AI’s biggest champions have argued for some time that the technology will usher in an era of unprecedented productivity gains, richly rewarding workers who harness it while displacing those who don’t.
Zeb Evans, CEO of the collaboration software startup ClickUp, claims that this shift is imminent. Last Thursday, Evans announced on X that the company, which was last valued in 2021 at $4 billion, had laid off 22% of its workforce yet characterized that reduction as not a cost-cutting measure, but rather a radical embrace of AI that will propel the company to the next level.
“Most savings from this change will flow directly back into the people who stay. We’ll be introducing million-dollar salary bands. If you create outsized impact using AI, you’ll be paid outside of traditional bands,” Evans wrote.
ClickUp recently introduced roughly 3,000 internal AI agents to handle a wide range of complex tasks on behalf of its employees, according to a Fortune article published several days ago. Instead of performing the work themselves, staff members are now expected to direct these agents and ultimately review the output to ensure it meets the company’s standards.
Evans’s goal, according to his X post, is for AI to turbocharge ClickUp into a “100x org.”

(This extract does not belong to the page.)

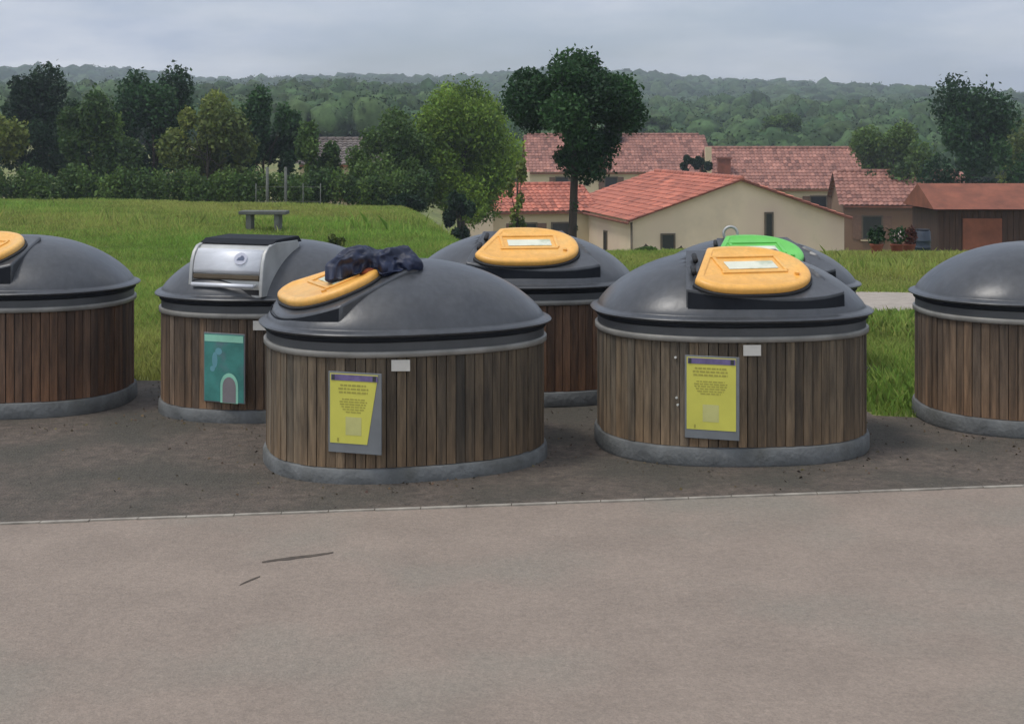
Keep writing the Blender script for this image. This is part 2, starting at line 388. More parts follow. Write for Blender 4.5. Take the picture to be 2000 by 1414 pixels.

ClickUp is not alone in its hope that AI agents will provide massive productivity gains.
In fact, according to a recent Gartner survey, about 80% of companies using autonomous tech have cut jobs. However, the study found that workforce reductions aren’t necessarily translating into meaningful financial returns.
While Gartner’s findings suggest some companies use unproven AI as an excuse to downsize, ClickUp maintains it is not one of them.
Evans told TechCrunch via email that the startup is indeed seeing productivity gains from AI agents. Not only is ClickUp measuring those efficiencies internally, but it’s also apparently gearing up to include them in a forthcoming product for its customers.
“Instead of gamifying token cost, we gamify value created and time saved,” Evans wrote.